Sunday, August 21, 2011

Taper Time

I was super excited to receive my Team USA gear this week.  Thanks USATF!

Throughout my running career, I’ve heard many folks complain about how difficult it is to back off the training and rest.  They claim to get restless and fidgety, bouncing off the walls with excess energy that is usually absorbed by intense training.  They can’t wait to be done with their break and get back to work.  I don’t understand.  I certainly don’t have this problem.  I’m beat and it’s time to taper.  And you know what?  I am absolutely looking forward to the rest.

If you are one of those people who can’t seem to enjoy your recovery, maybe you weren’t training hard enough in the first place.  Or maybe you need your head checked.  Maybe it’s the fact that downtime for me still means at least 50 miles a week and not stepping completely away from running.  Maybe you don't understand how important proper recovery is to advancing your fitness level.  Or maybe it’s just me.

I’m ready to not feel like a zombie anymore.  I’m looking forward to having fresh legs again.  I want to step out the door and run easy because the schedule says I’m supposed to, not because my body gives me no choice.  And I’m looking forward to the easy runs that turn into light tempos just because it feels good.

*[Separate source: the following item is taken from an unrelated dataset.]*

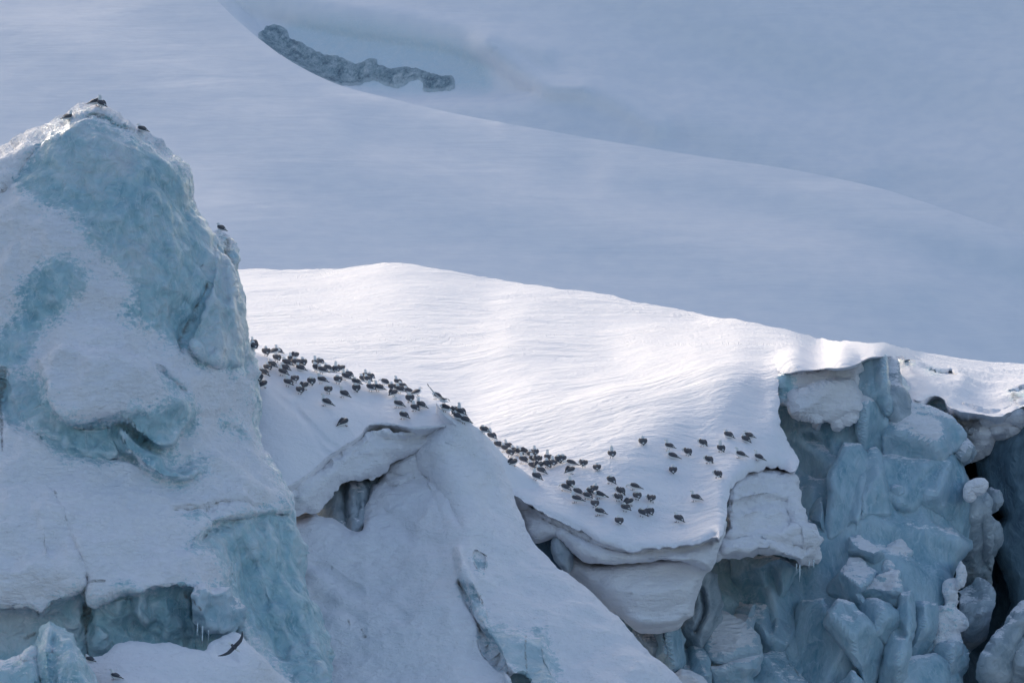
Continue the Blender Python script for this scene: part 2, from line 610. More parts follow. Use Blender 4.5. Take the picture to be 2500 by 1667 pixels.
M_deep = glacier('crevasse_ice', deep=(0.06, 0.10, 0.15), mid=(0.10, 0.17, 0.23), pale=(0.18, 0.27, 0.34), dimple=0.05, dimple_sc=0.9, milk=0.3,
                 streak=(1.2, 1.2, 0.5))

# sea-level snow and brash far below the cliffs, never seen but it bounces light
sea = bpy.data.meshes.new('sea_ice')
sea.from_pydata([(-900, 60, -18), (900, 60, -18), (900, 1200, -18), (-900, 1200, -18)], [], [(0, 1, 2, 3)])
sea.materials.append(plain('sea_ice', (0.20, 0.26, 0.32), 0.5))
so = bpy.data.objects.new('sea_ice', sea); COL.objects.link(so); tag(so, kind='structure')

far_ctrl = [(-1500, -350, 610), (-1500, 900, 515), (0, -350, 602), (600, -300, 594), (1250, -350, 588), (2500, -350, 574), (4000, -350, 568),
            (0, 900, 505), (1250, 900, 500), (2500, 900, 492), (4000, 900, 490), (600, 100, 563), (1400, 250, 545), (2300, 200, 545), (2500, 500, 521)]
relief('far_snow_slope', [(-1500, -350), (4000, -350), (4000, 950), (-1500, 950)], far_ctrl, M_far, step=11, jag=(0, 40), smooth=0,
       edge=(1, 0), thick=30, rim=False, cap=False, namp=((60, 0.9), (14, 0.12, (1, 1, 2))),
       feats=[('blob', [(540, -10), (640, 12), (780, 42), (900, 64), (1040, 84), (1130, 100), (1230, 128), (1300, 175), (1345, 228), (1290, 262), (1150, 275), (980, 275), (850, 250), (700, 180), (600, 110)], 42, ((900, 40), -0.4, (870, 235), -4.6)), ('line', [(500, -60), (640, -5), (780, 30), (900, 52), (1130, 90), (1250, 120), (1400, 185), (1560, 250), (1800, 330), (2100, 430)], 55, 1.3),
              ('line', [(1180, 118), (1240, 170), (1310, 210), (1370, 222), (1440, 218), (1500, 240), (1600, 300)], 32, 1.6),
              ('line', [(600, -22), (700, -2), (780, 14), (900, 36), (1040, 58), (1150, 82), (1250, 106), (1330, 140)], 20, 1.0), ('line', [(1195, 115), (1240, 160), (1290, 200), (1350, 222), (1420, 218)], 18, 0.9), ('line', [(1500, -100), (1900, 60), (2500, 230)], 90, 1.4), ('line', [(1700, 250), (2100, 330), (2500, 450)], 70, 1.2), ('line', [(1150, -60), (1500, 80), (2000, 240)], 60, -0.9), ('line', [(640, 60), (760, 85), (900, 110), (1050, 130), (1180, 170)], 60, -0.9),
              ('blob', [(1180, 240), (1300, 225), (1450, 215), (1560, 270), (1700, 370), (1500, 360), (1200, 320)], 130, 1.2)],
       ice=[[(700, 50), (860, 50), (930, 62), (1010, 80), (1130, 105), (1200, 150), (1210, 215), (1190, 240), (1130, 228), (1020, 235), (900, 230), (780, 190), (690, 120)]])
tag(bpy.data.objects['far_snow_slope'], kind='structure')

near_ctrl = [(-1500, -600, 505), (-1500, 900, 368), (-300, -300, 482), (0, 900, 370), (300, 0, 448), (700, 130, 432), (1300, 300, 420), (1900, 410, 411), (2500, 590, 400),
             (3600, 900, 392), (1250, 900, 378), (2500, 950, 382), (700, 500, 405), (1500, 600, 399), (2100, 650, 395)]
relief('near_snow_slope', [(-1500, -700), (-300, -380), (300, -160), (480, -40), (560, 30), (625, 78), (700, 130), (790, 175), (850, 198), (1000, 235), (1100, 258), (1300, 305), (1500, 350),
                           (1700, 385), (1900, 412), (2050, 440), (2200, 478), (2500, 585), (3000, 720), (3800, 880), (3800, 1700), (-1500, 1700)], near_ctrl, M_far,
       step=13, jag=(0.0, 90.0), smooth=1, edge=(50, 0.8), clampedge=[[(-300, -380), (300, -160), (480, -40), (560, 30), (625, 78), (700, 130), (790, 175), (850, 198), (1000, 235), (1200, 280)]],
       thick=3, drop=14, cap=False, rim=False, namp=((70, 1.0), (10, 0.07, (0.6, 1, 2.5))),
       feats=[('line', [(0, 60), (400, 260), (900, 420), (1500, 560), (2200, 700)], 90, 1.2), ('line', [(900, 330), (1300, 400), (1900, 520), (2500, 690)], 60, -0.8), ('line', [(-200, -50), (300, 120), (800, 300), (1300, 400)], 80, 0.9), ('line', [(1500, 430), (1900, 470), (2500, 640)], 50, 0.8)])
tag(bpy.data.objects['near_snow_slope'], kind='structure')

# band of bare ice in the hollow of the far slope
cave = bpy.data.objects.new('ice_band', None); cave.location = (-14, 552, 26); COL.objects.link(cave)
tag(cave, 'dark band of bare blue-grey ice exposed in the hollow of the far snow slope', 'ice band')
cf = relief('ice_face', Z(8, (296, 210), (325, 175), (350, 155), (410, 140), (460, 160), (478, 200), (490, 225), (560, 245), (610, 285), (650, 300), (700, 312), (780, 328), (830, 355), (870, 372),
                     (930, 350), (980, 338), (1000, 385), (1080, 400), (1150, 385), (1230, 395), (1320, 430), (1390, 435), (1432, 445), (1438, 525), (1330, 530), (1235, 525), (1260, 490), (1220, 455),
                     (1150, 490), (1100, 518), (1040, 500), (985, 455), (930, 475), (860, 495), (760, 500), (650, 470), (500, 400), (330, 280)),
       on_surface('far_snow_slope', -0.28), glacier('cave_ice', deep=(0.13, 0.19, 0.25), mid=(0.32, 0.43, 0.49), pale=(0.68, 0.74, 0.78), dimple=0.16, dimple_sc=0.5, edge=0.4, ice_rough=0.6, streak=(1.3, 1, 0.45), milk=0.7),
       step=5, jag=(3.5, 14), edge=(6, 0.3), thick=3, namp=((2.2, 0.04), (0.9, 0.05, (1.8, 1, .35))), ice0=1.0)
for q in (cf,):
    q.parent = cave; q.matrix_parent_inverse = Matrix.Translation(-cave.location)

field_out = ([(250, 700), (450, 668), (600, 655), (700, 657), (800, 655), (870, 647), (945, 640), (990, 645), (1100, 662), (1250, 686), (1400, 712), (1550, 736), (1700, 762), (1850, 790), (2000, 826), (2100, 842)]
             + Z(5, (1240, 112), (1400, 116), (1480, 128), (1600, 160), (1750, 188), (2000, 212), (2221, 232)) + [(2700, 905), (2700, 960), (2250, 900)]
             + Z(5, (1500, 215), (1400, 200), (1330, 195), (1250, 210), (1190, 235), (1160, 252), (1080, 262), (1020, 272), (950, 284), (850, 292), (730, 296), (668, 298), (661, 360), (657, 440), (652, 550), (660, 640),
                 (700, 720), (750, 800), (785, 850), (780, 890), (752, 935), (700, 905), (640, 885), (560, 890), (450, 935), (370, 985), (340, 1040), (322, 1120), (328, 1200), (312, 1290), (295, 1325), (270, 1350))
             + Z(4, (1780, 975), (1700, 1030), (1600, 1048), (1500, 1060), (1400, 1070), (1250, 1082), (1150, 1085), (1000, 1035), (850, 935), (700, 860), (600, 805), (500, 745), (410, 690), (340, 610), (180, 420), (100, 300))
             + [(900, 1000), (600, 930), (300, 900)])
field_ctrl = [(250, 690, 226), (500, 662, 226), (800, 655, 222), (950, 641, 218), (1100, 662, 214), (1400, 712, 206), (1700, 762, 197), (2000, 826, 186), (2250, 870, 176), (2700, 905, 172), (2700, 960, 162),
              (400, 830, 184), (800, 820, 184), (1250, 815, 181), (700, 740, 203), (1200, 750, 198), (1550, 790, 187),
              (600, 900, 168), (1000, 950, 163), (1150, 1010, 157.5), (1300, 950, 160), (1330, 1050, 150.5),
              (1500, 870, 171), (1500, 950, 156), (1500, 1020, 150.2), (1500, 1100, 146), (1500, 1200, 143), (1500, 1290, 141.0), (1500, 1335, 140.2),
              (1700, 845, 166), (1800, 842, 163), (1600, 860, 167.5), (1700, 950, 151.8), (1700, 1050, 147.8), (1720, 1150, 145.3), (1740, 1250, 142.2), (1660, 1330, 140.2),
              (1900, 880, 156), (1890, 960, 151.2), (1890, 1050, 148.2), (1945, 1130, 147.0), (1850, 1140, 145.8), (1790, 1180, 144.0),
              (2050, 852, 155.0), (1950, 852, 158), (2120, 850, 155.2), (2060, 868, 152.6), (2150, 860, 153.0), (2100, 885, 151.6), (2000, 905, 151.6), (2250, 890, 166),
              (1240, 1150, 144.3), (1300, 1200, 142.9), (1350, 1250, 141.4), (1420, 1300, 140.6), (1350, 1150, 144.6)]
T9 = lambda *p: Z(9, *p)
relief('snowfield', field_out, field_ctrl, M_slope, step=5.0, stepv=2.6, jag=(1.6, 30), smooth=1, edge=(30, 0.75),
       clampedge=[Z(5, (1400, 200), (1330, 195), (1250, 210), (1160, 252), (1020, 272), (850, 292), (668, 298), (661, 360), (657, 440), (652, 550), (660, 640),
                 (700, 720), (750, 800), (785, 850), (780, 890), (752, 935), (700, 905), (640, 885), (560, 890), (450, 935), (370, 985), (340, 1040), (322, 1120), (328, 1200), (312, 1290), (295, 1325), (270, 1350))
             + Z(4, (1780, 975), (1700, 1030), (1600, 1048), (1500, 1060), (1400, 1070), (1250, 1082), (1150, 1085), (1000, 1035), (850, 935), (700, 860), (600, 805), (500, 745), (410, 690), (340, 610))],
       thick=1.6, drop=0.1, cap=False, namp=((14, 0.10), (3.2, 0.05, (1, 0.6, 0.3)), (1.3, 0.015, (1, 0.6, 0.3))),
       track=[(T9((75, 170), (200, 195), (400, 240), (520, 268), (680, 293), (790, 318)), 2.0), (T9((130, 358), (350, 340), (500, 338), (620, 332), (740, 325), (790, 316), (1000, 318), (1250, 316)), 1.8),
              (T9((290, 415), (480, 378), (570, 385), (680, 360), (760, 340), (790, 322)), 2.0), (T9((790, 345), (1000, 372), (1100, 380)), 1.5), (T9((170, 86), (290, 75), (400, 55), (520, 38)), 1.5), (T9((1450, 345), (2200, 350)), 1.2),
              ([(1360, 880), (1420, 872), (1500, 878)], 4)])
fo = bpy.data.objects['snowfield']; tag(fo, kind='structure')
fo.data.materials.clear(); fo.data.materials.append(glacier('plateau_snow', ripple=0.009, ripple_rot=0.0, ripple_sc=(4.0, 6.0, 2.0), lump=0.03, fine=0.004, sast=0.15))
# ------------------------------------------------------------------ left: ridge A, ramp, tower
relief('snow_tongue', [(1060, 975), (1085, 985), (1100, 1003), (1130, 1018), (1165, 1036), (1187, 1055), (1219, 1090), (1245, 1118), (1290, 1150), (1340, 1190), (1300, 1240), (1262, 1222), (1223, 1175), (1190, 1130), (1150, 1080), (1110, 1045), (1070, 1010)],
       [(1080, 985, 141.2), (1165, 1037, 141.6), (1240, 1117, 143.4), (1223, 1170, 142.3), (1330, 1200, 143.4), (1290, 1235, 142.6), (1110, 1040, 140.9)], M_slope,
       step=5, jag=(0.8, 30), edge=(14, 0.25), thick=2.0, drop=1.0, namp=((14, 0.10), (1.3, 0.01)))
tag(bpy.data.objects['snow_tongue'], kind='structure')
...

Rest is an integral part of the training plan.  If you train hard, but don’t allow your body to recover, then you never have a chance to rebuild and become stronger.  So go ahead, relax a little.  And don’t feel guilty.  You've earned it, right?  I know I have.

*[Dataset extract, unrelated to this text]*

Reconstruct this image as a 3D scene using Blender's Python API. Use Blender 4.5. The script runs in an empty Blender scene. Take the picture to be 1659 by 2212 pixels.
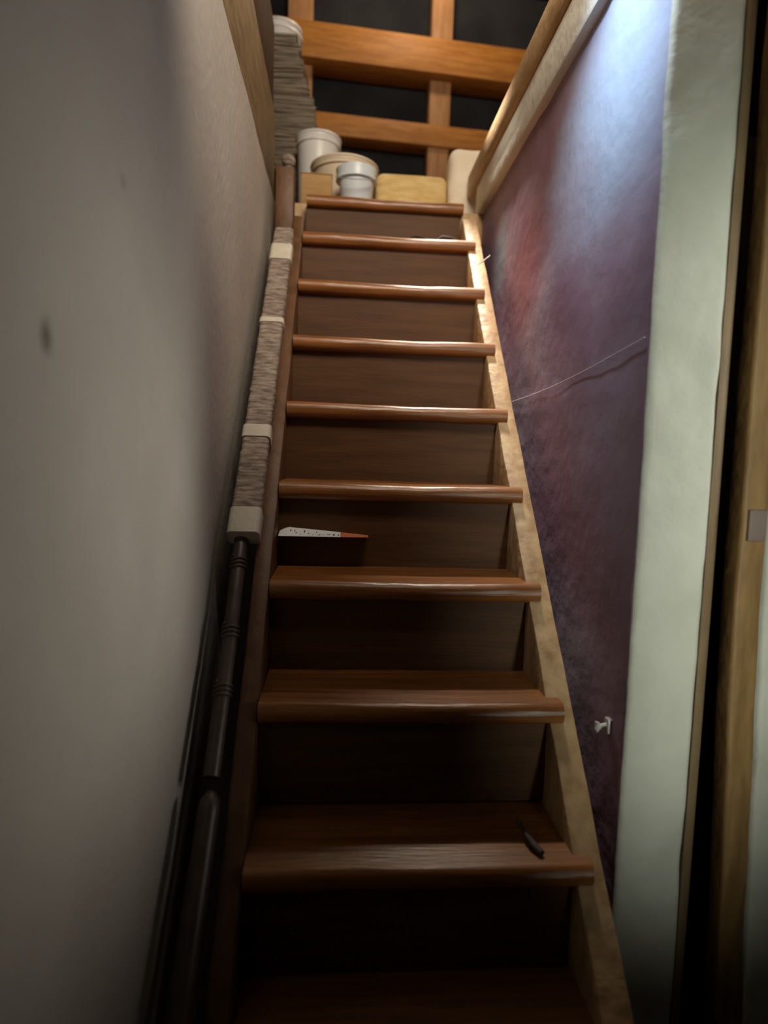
import bpy, bmesh, math, random
from mathutils import Vector, Matrix, noise
random.seed(7)
C = bpy.context.scene.collection
SC = bpy.context.scene
PI = math.pi

# ---------------------------------------------------------------- camera
cd = bpy.data.cameras.new('camera'); cam = bpy.data.objects.new('camera', cd); C.objects.link(cam)
YAW, PITCH, ROLL, FPX = 0.074, -0.0854, 0.0306, 1327.6
fwd = Vector((math.sin(YAW)*math.cos(PITCH), math.cos(YAW)*math.cos(PITCH), math.sin(PITCH)))
rt = Vector((math.cos(YAW), -math.sin(YAW), 0)); up = rt.cross(fwd)
r2 = rt*math.cos(ROLL) + up*math.sin(ROLL); u2 = -rt*math.sin(ROLL) + up*math.cos(ROLL)
m3 = Matrix((r2, u2, -fwd)).transposed()
cam.matrix_world = Matrix.Translation((0, 0, 1.41)) @ m3.to_4x4()
cd.sensor_width = 36; cd.lens = 36*FPX/2212
cd.clip_start = 0.02
cd.dof.use_dof = True; cd.dof.focus_distance = 1.55; cd.dof.aperture_fstop = 1.4
SC.camera = cam

# ---------------------------------------------------------------- light and exposure
SC.view_settings.view_transform = 'Standard'; SC.view_settings.look = 'None'
SC.view_settings.exposure = 0.0; SC.view_settings.gamma = 1; SC.view_settings.use_curve_mapping = False
w = bpy.data.worlds.new('world'); SC.world = w; w.use_nodes = True
w.node_tree.nodes['Background'].inputs[0].default_value = (.5, .55, .6, 1)
w.node_tree.nodes['Background'].inputs[1].default_value = 0.0015

def lamp(name, typ, loc, target, col, power, size=.1, spot=60, blend=.6):
    d = bpy.data.lights.new(name, typ); d.color = col; d.energy = power
    if typ == 'AREA': d.shape = 'DISK'; d.size = size
    else: d.shadow_soft_size = size
    if typ == 'SPOT': d.spot_size = math.radians(spot); d.spot_blend = blend
    o = bpy.data.objects.new(name, d); C.objects.link(o); o.location = loc
    o.rotation_euler = (Vector(target)-Vector(loc)).to_track_quat('-Z', 'Y').to_euler()
    return o
lamp('attic_lamp', 'POINT', (.42, 3.15, 4.15), (.42, 2.4, 0), (1, .78, .54), 24, .08)
lamp('nosing_fill_spot', 'SPOT', (.44, 2.45, 3.28), (.50, 2.06, 1.85), (1, .88, .74), 230, .06, 34, 1)  # added spot without a fixture, brightens the tread nosings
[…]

That’s my rant for the week.  Now let’s talk shop...

Monday was just easy mileage coming off of last weekend’s back-to-back long runs.  I headed to the track Tuesday but kept things very controlled.  6x1600m w/400m jog recovery averaging 5:10.   The legs were definitely tired, but it wasn’t a hard workout. 

After an easy run Wednesday, I cranked out another quality workout on Thursday.  3x5k in 17min (5:30 pace) w/2min recovery on a flat bike path.  That was a toughy.  Lots of little things were conspiring together trying to ruin this workout.  I’ll spare you the details, but suffice it to say that I had to push a little harder than I would have liked to keep this one on pace.  I did this workout as a dress rehearsal in my Team USA uniform just to make sure no unexpected issues cropped up on race day.  That was very motivating for about half a mile, but reality set it in shortly thereafter and I found that the team USA singlet unfortunately does not confer superhuman abilities. 

I took it easy Friday and got in 20 miles on Saturday but actually felt a little better.  Sunday was a 25 mile long run which I normally would have tried to run in a progressive fashion, but felt that a little discretion would be wise on this particular day.  I thought there would be little to gain and a lot to lose if I tried to force my tired legs through a hard effort this close to the World 100k.  I was tired, but I made it through with a little help from some friends.

That closes out one of the most aggressive weeks of training in my running career reaching 110 miles including two hard speed workouts on just 7 runs.  But more than that, the past 3 weeks have been an incredibly solid period of training that has left me understandably tired.  It’s now time to bring down the mileage and ease off the speed just a bit. 

I’m confident, fit, and excited about the 100k.  I really believe the US men’s team has a good chance to improve on last year’s second place finish to Japan, and I hope I can be a scoring member of the team that brings home the gold.

1 comment:

  1. "I’m beat and it’s time to taper. And you know what? I am absolutely looking forward to the rest."

    AMEN BROTHER! Bonus: my wife likes being around me again....and I might even have energy to wrestle with my boys.

    Looking forward to following your progress at the Championships. Quoting Christopher Walken: "Represent!"